ECONOMY

HFSF portfolio sees its value diminish

Greek bank stocks’ main stakeholder, the state’s Hellenic Financial Stability Fund, has lost more than 15 billion euros during the recent lashing suffered by the lenders’ blue chips on the Athens bourse. According to Friday’s stock market closing prices, the value of the four systemic lenders in the bank bailout fund’s portfolio now stands at no more than 7 billion euros, against 19.7 billion in June 2014 and 22.6 billion at the end of 2013.

On the bright side, the loss is still just on paper, and if negotiations between Athens and its creditors reach a happy conclusion, the stock market should quickly make up most of the lost ground and the value of the HFSF holdings will grow accordingly. The fund controls 66.9 percent of Piraeus Bank, 66.4 percent of Alpha, 57.2 percent of National and 35.4 percent of Eurobank.

There are a number of reasons for bank stocks’ steep southbound course over the last few days. The first concerns the prospects of tighter government control over administrations. Prime Minister Alexis Tsipras has repeatedly claimed the state will exercise strict control over banks and carry out changes in management.

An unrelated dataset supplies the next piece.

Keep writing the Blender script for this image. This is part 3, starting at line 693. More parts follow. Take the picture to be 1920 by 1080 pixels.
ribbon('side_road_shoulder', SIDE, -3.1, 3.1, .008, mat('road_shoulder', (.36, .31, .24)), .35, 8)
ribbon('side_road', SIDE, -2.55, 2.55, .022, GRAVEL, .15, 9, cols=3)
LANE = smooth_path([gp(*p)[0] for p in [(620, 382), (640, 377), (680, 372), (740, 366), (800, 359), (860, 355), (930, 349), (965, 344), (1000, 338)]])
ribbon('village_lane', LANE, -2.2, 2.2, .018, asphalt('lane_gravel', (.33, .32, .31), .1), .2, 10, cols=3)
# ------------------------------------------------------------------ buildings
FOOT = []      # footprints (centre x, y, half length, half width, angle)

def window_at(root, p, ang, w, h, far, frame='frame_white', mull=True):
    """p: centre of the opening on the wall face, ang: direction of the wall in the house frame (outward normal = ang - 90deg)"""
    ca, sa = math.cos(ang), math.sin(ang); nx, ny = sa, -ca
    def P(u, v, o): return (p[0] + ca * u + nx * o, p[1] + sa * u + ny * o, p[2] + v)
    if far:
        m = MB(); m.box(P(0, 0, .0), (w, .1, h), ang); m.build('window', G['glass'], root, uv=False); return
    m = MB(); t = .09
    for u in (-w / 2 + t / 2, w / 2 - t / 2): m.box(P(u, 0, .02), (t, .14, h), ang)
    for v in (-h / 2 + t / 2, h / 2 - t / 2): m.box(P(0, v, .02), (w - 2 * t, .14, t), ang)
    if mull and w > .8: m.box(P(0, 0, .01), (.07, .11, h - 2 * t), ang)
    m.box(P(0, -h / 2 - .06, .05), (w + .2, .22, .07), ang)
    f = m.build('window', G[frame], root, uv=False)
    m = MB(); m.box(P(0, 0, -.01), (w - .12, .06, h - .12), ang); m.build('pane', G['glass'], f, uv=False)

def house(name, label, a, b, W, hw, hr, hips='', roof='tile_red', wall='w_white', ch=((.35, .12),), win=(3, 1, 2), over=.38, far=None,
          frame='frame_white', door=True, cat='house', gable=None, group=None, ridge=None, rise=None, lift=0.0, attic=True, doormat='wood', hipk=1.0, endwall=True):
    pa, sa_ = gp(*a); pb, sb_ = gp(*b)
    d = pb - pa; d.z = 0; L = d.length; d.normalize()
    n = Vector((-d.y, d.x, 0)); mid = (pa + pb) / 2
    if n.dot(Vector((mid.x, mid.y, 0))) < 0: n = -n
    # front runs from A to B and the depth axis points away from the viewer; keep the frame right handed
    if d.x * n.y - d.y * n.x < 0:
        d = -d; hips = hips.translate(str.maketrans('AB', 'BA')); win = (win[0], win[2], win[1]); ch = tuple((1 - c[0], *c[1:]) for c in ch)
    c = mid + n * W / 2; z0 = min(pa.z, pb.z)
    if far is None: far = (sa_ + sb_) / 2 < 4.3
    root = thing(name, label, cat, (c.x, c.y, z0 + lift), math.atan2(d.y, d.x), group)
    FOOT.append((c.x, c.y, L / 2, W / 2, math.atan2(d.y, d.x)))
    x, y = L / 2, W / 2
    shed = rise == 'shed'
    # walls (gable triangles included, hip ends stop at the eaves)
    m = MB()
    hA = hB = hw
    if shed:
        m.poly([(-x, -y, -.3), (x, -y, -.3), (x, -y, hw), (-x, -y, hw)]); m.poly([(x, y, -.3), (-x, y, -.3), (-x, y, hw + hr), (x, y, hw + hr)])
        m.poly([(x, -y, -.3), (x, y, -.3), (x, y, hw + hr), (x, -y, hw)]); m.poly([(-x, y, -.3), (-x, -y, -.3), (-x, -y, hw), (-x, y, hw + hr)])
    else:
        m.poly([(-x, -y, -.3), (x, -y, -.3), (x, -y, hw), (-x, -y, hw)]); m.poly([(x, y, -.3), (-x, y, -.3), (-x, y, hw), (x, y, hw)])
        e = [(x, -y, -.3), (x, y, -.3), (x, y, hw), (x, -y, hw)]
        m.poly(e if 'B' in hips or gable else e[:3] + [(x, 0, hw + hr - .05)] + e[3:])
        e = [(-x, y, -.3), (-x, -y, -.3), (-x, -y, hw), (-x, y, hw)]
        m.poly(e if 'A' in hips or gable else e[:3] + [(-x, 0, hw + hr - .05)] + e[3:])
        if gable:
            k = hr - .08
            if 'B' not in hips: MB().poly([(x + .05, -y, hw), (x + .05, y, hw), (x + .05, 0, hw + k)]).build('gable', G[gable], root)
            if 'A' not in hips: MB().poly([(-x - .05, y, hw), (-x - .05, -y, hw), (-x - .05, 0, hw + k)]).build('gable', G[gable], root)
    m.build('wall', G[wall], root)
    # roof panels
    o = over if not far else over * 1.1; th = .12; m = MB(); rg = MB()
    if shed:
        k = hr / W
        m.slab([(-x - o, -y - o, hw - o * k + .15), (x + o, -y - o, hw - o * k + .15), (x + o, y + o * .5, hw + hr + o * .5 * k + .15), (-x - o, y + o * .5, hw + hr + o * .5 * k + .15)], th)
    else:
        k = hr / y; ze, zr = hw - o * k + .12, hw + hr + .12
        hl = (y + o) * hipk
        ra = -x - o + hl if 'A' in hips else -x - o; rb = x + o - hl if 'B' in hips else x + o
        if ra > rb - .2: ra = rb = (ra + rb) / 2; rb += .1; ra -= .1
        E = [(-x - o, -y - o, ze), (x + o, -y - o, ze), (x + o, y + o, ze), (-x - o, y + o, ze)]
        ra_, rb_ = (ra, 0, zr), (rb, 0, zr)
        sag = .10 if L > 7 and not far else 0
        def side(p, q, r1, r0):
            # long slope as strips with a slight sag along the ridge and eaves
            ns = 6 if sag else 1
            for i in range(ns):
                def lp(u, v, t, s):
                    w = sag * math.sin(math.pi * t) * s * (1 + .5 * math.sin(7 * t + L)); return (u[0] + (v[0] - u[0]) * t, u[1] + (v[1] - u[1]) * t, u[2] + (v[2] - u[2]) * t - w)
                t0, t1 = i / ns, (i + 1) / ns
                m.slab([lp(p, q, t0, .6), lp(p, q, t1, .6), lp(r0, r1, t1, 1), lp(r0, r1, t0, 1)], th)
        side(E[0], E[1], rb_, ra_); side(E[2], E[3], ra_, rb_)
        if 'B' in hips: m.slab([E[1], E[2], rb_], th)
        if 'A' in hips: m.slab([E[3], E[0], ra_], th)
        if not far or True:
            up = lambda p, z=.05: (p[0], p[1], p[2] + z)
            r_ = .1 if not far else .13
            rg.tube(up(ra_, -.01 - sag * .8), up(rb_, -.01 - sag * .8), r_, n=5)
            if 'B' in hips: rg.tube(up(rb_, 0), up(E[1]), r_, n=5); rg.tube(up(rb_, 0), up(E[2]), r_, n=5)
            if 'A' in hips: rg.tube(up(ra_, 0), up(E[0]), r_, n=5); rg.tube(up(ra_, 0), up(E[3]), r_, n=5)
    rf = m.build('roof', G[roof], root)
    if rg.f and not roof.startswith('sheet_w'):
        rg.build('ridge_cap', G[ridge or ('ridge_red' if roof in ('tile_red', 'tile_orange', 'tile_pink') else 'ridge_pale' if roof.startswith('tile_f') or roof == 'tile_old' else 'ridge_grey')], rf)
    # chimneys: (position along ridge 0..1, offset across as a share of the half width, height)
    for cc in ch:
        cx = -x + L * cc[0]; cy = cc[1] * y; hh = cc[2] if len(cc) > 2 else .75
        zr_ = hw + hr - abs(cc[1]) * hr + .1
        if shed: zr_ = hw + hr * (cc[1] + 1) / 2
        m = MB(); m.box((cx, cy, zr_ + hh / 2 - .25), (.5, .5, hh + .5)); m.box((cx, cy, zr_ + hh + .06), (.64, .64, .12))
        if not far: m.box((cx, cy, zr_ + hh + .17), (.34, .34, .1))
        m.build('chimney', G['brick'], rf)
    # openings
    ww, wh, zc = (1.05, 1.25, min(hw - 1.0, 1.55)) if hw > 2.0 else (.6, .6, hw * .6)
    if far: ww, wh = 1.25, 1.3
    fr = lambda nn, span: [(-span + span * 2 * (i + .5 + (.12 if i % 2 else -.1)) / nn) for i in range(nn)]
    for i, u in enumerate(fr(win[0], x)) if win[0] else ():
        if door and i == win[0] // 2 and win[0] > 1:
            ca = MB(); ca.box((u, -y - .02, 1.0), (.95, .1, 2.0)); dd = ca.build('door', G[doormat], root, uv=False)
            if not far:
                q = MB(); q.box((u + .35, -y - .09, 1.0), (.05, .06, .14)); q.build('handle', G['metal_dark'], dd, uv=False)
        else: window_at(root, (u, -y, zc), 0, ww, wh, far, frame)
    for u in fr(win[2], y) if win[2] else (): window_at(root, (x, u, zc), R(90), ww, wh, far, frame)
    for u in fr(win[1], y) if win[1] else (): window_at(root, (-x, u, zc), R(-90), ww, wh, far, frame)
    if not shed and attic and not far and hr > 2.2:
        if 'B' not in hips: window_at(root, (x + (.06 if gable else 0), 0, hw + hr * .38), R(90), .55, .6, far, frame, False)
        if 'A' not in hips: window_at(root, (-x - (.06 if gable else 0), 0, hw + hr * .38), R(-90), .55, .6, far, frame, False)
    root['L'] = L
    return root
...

The second reason is related to the deterioration in liquidity conditions. In December deposits shrank by about 4 billion euros, while in the first few weeks of January the outflow from bank accounts came to at least 8 billion. The reliance on emergency liquidity assistance (ELA) for cash flow cannot be taken for granted given Friday’s standoff between Athens and the head of the Eurogroup.

Another reason is this month’s increase in nonperforming loans, after several months when the creation rate of new bad loans had been slowing. Households and enterprises appeared to be hoping that the change in government would ease their obligations.

The crucial point that has made the difference has been the rapid deterioration in the political and economic climate. The storm of statements by new government officials that constitute a radical shift in economic policy, risking a head-on collision with the country’s EU peers, have shocked investors, leading stock prices to crumble. On Wednesday bank stocks plunged an unprecedented 27 percent. Since early December the loss has amounted to 40 percent, while the decline has come to 60 percent from last June.